Saudi oil minister says market should handle low prices

  • By David Koenig Associated Press
  • Tuesday, February 23, 2016 1:05pm
  • Business

HOUSTON — Saudi Arabia’s oil minister said Tuesday that production cuts to boost oil prices won’t work, and that instead the market should be allowed to work even if that forces some operators out of business.

Ali Al-Naimi said production cuts by big, low-cost producers like Saudi Arabia would amount to subsidizing higher-cost ones — an apparent reference to U.S. shale oil drillers.

Booming U.S. production effectively ended oil trades at more than $100 per barrel that were taking place less than two years ago. A barrel of U.S. crude is now hovering around $30, a price at which many shale operators are assumed to be losing money.

“The producers of these high-cost barrels must find a way to lower their costs, borrow cash or liquidate,” Naimi said. “It sounds harsh, and unfortunately it is, but it is the more efficient way to rebalance markets.”

Naimi disputed a common view in the industry: that Saudi Arabia has kept pumping oil to protect its market share and undercut shale producers. “We have not declared war on shale or on production from any given country or company,” he said.

Naimi spoke at a gathering of global energy leaders in Houston.

The price of benchmark U.S. crude fell Tuesday by nearly 5 percent to $31.81 a barrel. Brent crude, used to price oil internationally, dropped $1.36 to $33.31 a barrel in London.

Just a day earlier, oil prices surged after the International Energy Agency predicted that oil supply and demand would balance next year because of a steep drop in new drilling, namely in the U.S. The group’s executive director, Fatih Birol, predicted that crude would more than double to $80 a barrel by 2020.

Shale and other new sources attracted by years of high oil prices pushed the supply of oil much higher than global demand, leading to the sharp drop in crude prices since mid-2014.

OPEC decided in late 2014 that it would not cut production to prop up prices, and Naimi echoed OPEC’s thinking. “Cutting low-cost production to subsidize higher-cost supplies only delays an inevitable reckoning,” he said.

Analysts expect more U.S. shale operators will fail unless prices rise. Mark Papa, now an investment firm executive and the former CEO of EOG Resources, an early shale-gas producer, said the shale boom created many new companies.
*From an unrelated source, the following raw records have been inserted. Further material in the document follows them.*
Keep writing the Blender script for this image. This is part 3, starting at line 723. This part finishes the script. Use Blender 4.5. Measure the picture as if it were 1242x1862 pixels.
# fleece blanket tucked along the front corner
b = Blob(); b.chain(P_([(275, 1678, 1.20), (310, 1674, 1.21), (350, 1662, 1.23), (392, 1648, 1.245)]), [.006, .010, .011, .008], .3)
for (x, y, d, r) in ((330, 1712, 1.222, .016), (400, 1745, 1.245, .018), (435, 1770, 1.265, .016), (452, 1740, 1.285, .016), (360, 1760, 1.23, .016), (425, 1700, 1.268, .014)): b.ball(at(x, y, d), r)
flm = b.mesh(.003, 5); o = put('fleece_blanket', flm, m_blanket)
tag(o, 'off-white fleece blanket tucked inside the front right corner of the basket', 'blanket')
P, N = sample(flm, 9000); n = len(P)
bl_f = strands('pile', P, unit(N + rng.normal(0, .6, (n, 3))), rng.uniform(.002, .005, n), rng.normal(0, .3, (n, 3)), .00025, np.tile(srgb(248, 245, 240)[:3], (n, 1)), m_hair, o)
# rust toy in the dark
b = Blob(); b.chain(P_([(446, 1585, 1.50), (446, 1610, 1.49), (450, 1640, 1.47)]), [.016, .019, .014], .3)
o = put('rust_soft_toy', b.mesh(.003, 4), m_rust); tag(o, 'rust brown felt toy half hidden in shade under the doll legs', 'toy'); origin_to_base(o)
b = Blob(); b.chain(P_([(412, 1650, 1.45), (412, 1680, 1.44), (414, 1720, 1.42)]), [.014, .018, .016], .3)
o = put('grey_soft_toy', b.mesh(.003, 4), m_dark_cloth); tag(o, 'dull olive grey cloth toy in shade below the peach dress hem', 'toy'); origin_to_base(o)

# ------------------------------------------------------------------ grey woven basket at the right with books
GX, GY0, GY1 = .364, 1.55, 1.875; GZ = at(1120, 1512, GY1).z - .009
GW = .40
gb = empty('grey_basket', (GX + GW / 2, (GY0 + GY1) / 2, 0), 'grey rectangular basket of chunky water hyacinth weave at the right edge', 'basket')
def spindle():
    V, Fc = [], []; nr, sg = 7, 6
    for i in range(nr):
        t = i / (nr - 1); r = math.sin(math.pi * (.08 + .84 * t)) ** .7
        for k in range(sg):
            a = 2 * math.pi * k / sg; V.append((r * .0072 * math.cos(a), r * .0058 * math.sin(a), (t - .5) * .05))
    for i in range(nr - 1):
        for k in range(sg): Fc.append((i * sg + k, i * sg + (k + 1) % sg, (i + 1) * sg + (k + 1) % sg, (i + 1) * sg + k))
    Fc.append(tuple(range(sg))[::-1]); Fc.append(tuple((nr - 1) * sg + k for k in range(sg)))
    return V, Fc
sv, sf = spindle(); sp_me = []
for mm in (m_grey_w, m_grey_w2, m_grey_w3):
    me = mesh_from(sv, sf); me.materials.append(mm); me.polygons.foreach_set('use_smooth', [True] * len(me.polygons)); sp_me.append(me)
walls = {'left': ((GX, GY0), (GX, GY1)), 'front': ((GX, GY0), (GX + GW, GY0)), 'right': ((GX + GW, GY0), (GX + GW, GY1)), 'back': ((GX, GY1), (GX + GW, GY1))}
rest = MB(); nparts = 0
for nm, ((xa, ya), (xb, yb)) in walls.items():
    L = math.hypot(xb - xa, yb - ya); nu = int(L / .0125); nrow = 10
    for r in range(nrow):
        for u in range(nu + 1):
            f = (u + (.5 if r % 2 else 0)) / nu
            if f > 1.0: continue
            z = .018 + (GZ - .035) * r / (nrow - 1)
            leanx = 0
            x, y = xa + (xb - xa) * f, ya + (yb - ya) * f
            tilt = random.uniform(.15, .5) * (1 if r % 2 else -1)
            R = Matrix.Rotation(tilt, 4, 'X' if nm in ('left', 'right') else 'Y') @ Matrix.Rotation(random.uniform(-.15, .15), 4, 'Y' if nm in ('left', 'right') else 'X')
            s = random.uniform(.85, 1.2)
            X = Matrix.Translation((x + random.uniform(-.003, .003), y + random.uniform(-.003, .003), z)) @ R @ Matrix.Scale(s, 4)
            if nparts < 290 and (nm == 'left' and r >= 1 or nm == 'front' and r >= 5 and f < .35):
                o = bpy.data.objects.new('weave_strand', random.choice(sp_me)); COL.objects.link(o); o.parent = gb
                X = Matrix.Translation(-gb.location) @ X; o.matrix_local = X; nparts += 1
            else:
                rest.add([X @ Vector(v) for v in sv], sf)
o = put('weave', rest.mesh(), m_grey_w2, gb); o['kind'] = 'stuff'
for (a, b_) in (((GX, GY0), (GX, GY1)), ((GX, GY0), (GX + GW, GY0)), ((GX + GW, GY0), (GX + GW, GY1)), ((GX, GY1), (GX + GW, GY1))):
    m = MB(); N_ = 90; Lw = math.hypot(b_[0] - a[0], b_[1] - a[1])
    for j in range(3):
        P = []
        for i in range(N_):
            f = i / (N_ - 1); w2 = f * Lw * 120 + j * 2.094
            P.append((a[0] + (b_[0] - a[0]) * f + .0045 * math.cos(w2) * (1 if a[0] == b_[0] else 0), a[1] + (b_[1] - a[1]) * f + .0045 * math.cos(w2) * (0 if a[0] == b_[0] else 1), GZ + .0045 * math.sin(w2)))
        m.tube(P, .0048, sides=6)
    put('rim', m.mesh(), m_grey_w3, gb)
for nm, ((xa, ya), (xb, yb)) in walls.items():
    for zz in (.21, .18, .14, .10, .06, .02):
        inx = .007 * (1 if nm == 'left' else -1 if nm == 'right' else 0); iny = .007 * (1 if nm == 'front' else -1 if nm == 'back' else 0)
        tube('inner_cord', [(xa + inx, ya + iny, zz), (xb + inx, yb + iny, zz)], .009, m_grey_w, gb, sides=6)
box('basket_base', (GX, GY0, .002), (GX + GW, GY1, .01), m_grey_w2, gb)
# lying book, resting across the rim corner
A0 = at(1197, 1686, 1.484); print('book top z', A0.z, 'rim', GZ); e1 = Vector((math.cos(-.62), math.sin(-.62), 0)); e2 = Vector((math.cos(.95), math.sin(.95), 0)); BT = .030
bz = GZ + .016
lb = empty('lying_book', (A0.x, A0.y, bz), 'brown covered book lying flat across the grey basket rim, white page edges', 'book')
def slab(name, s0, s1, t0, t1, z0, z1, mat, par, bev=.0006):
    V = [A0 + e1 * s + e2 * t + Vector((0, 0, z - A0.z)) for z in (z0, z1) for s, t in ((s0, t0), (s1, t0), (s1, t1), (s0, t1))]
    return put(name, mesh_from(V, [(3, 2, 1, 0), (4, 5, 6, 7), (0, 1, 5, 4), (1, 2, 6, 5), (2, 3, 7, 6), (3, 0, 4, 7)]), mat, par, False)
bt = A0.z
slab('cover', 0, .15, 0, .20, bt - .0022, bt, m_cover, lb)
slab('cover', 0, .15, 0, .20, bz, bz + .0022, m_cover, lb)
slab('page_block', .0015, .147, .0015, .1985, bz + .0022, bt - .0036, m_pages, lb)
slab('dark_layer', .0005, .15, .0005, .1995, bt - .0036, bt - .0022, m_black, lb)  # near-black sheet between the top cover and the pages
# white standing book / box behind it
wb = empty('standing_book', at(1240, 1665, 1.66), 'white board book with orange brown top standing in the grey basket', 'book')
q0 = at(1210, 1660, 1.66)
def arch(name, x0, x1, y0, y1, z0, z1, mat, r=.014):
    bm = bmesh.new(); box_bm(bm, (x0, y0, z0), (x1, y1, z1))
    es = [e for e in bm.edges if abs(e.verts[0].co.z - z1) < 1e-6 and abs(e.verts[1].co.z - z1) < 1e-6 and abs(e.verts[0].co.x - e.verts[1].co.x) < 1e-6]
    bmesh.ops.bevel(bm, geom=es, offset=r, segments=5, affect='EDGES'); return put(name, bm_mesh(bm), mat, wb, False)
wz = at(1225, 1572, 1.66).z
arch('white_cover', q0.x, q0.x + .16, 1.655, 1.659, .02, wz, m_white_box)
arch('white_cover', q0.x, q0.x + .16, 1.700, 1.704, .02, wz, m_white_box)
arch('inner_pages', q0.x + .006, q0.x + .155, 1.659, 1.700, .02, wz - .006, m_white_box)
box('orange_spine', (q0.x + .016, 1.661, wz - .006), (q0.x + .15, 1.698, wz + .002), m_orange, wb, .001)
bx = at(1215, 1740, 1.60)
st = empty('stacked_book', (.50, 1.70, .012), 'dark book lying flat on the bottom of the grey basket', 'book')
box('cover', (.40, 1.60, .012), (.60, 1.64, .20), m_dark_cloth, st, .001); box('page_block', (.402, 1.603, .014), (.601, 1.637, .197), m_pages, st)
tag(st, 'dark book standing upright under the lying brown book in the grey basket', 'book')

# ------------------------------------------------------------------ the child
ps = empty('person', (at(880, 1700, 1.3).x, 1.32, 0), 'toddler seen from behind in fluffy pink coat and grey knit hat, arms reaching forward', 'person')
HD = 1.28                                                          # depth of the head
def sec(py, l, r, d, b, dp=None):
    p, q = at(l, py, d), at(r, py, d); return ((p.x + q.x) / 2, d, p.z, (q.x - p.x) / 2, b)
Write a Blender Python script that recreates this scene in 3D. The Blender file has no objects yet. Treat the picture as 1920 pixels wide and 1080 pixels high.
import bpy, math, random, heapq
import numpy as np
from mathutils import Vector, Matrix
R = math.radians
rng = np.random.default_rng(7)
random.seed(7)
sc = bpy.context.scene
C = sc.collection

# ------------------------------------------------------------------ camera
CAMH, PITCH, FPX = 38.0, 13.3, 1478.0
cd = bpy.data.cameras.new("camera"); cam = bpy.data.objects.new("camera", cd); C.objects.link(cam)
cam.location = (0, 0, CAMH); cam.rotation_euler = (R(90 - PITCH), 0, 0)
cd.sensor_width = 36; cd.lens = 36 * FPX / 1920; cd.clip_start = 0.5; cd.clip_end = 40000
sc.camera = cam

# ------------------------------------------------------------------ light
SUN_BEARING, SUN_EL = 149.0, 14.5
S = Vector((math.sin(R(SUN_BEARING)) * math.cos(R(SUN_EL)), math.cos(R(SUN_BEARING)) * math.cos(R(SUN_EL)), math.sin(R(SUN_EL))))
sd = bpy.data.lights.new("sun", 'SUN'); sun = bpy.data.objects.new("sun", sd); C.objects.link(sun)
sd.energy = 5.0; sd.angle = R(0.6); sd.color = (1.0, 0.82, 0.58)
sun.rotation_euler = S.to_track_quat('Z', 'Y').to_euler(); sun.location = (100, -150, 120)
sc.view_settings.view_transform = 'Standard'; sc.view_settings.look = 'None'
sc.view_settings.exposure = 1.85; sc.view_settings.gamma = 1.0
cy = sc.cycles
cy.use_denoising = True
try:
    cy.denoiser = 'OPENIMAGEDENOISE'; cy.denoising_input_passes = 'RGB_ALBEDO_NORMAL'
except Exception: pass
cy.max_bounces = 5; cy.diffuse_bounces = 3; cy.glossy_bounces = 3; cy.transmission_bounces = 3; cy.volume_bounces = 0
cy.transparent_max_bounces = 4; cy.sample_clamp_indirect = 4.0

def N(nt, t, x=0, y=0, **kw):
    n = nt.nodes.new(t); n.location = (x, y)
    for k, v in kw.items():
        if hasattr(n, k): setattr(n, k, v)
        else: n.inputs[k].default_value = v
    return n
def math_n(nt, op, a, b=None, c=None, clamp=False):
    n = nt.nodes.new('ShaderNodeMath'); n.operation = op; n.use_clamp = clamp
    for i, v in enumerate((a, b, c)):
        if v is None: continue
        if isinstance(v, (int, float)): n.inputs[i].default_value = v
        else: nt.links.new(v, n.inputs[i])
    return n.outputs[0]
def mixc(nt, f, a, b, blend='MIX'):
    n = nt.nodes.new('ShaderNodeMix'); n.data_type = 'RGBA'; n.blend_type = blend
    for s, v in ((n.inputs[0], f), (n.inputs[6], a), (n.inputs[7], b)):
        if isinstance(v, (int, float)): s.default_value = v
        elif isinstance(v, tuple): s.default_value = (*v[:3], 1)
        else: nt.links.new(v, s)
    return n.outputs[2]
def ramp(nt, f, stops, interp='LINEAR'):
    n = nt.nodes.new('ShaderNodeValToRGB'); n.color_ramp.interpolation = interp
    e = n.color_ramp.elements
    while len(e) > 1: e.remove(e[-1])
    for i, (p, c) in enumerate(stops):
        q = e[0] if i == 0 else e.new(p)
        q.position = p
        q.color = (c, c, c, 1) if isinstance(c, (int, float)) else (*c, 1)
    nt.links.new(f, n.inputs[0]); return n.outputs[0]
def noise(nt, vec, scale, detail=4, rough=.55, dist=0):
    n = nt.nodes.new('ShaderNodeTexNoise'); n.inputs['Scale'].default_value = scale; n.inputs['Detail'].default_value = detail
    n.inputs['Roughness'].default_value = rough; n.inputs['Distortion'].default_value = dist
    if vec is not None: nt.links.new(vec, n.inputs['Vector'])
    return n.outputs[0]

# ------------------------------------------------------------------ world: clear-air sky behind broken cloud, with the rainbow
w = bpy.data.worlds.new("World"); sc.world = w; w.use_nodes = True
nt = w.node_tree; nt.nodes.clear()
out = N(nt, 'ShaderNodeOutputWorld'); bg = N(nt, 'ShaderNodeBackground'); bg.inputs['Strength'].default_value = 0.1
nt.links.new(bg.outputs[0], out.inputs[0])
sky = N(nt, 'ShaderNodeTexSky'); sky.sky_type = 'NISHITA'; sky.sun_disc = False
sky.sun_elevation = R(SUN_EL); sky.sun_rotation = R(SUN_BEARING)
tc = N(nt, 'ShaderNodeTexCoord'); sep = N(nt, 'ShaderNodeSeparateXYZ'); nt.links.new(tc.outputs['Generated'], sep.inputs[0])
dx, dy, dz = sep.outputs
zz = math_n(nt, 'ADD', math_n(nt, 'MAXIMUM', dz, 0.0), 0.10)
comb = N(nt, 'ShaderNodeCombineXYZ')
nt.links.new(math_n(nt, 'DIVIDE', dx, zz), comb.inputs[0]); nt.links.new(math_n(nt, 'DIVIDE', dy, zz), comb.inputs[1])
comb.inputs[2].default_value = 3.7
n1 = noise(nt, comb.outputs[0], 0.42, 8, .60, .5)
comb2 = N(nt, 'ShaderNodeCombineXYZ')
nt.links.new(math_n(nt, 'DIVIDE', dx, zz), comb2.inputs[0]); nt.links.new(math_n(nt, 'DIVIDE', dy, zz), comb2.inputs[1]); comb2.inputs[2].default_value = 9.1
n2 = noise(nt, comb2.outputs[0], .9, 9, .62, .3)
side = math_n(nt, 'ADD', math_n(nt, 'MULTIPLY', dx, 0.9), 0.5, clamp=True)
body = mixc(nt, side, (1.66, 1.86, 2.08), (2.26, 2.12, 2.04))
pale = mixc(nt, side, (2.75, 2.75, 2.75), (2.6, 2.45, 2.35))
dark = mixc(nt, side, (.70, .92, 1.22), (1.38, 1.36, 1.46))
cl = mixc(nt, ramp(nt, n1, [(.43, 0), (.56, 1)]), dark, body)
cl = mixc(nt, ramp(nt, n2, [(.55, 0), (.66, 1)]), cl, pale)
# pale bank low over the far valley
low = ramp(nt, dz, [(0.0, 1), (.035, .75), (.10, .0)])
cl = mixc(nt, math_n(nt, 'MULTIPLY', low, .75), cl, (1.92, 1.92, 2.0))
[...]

In the next year or so there will be “bodies all over the place — a lot of bankruptcies,” and drillers who survive will emerge weaker, he said.

Others say that it might not take much of a rally in oil prices for shale drillers to thrive.

Vance Scott, an Ernst &Young consultant to oil and gas companies, said shale operators are continuing to cut costs and can squeeze subcontractors more and improve efficiency with technological advances in drilling.

“They could make a go at $40 and maybe even lower” depending on the field, Scott said. “They will innovate.”

While Naimi rejected production cuts as politically unworkable, he endorsed a freeze on production at current levels if major oil-producing countries go along. The freeze idea, floated last week by Saudi Arabia, Russia, Venezuela and Qatar, would be a more gradual path to higher oil prices, but it faces uncertain prospects. Iran, just coming off international sanctions, wants to boost its production.

“If a freeze even gets done it really does not accelerate the rebalancing of the global market, especially with Iran not participating,” said Dominick Chirichella, an analyst with the Energy Management Institute. Matching supply to demand would still linger “well into 2017,” he said.

The 81-year-old Naimi, who joined Aramco, the old Arabian American Oil Co., as an office boy in 1947, said he had seen oil prices swing from $2 to $147 a barrel. The current price slump, which has led to layoffs across the U.S. oil industry, is just another of oil’s inevitable boom-and-bust cycles, he said.

“It is going to end,” Naimi said. “When, I don’t know, but it will end.”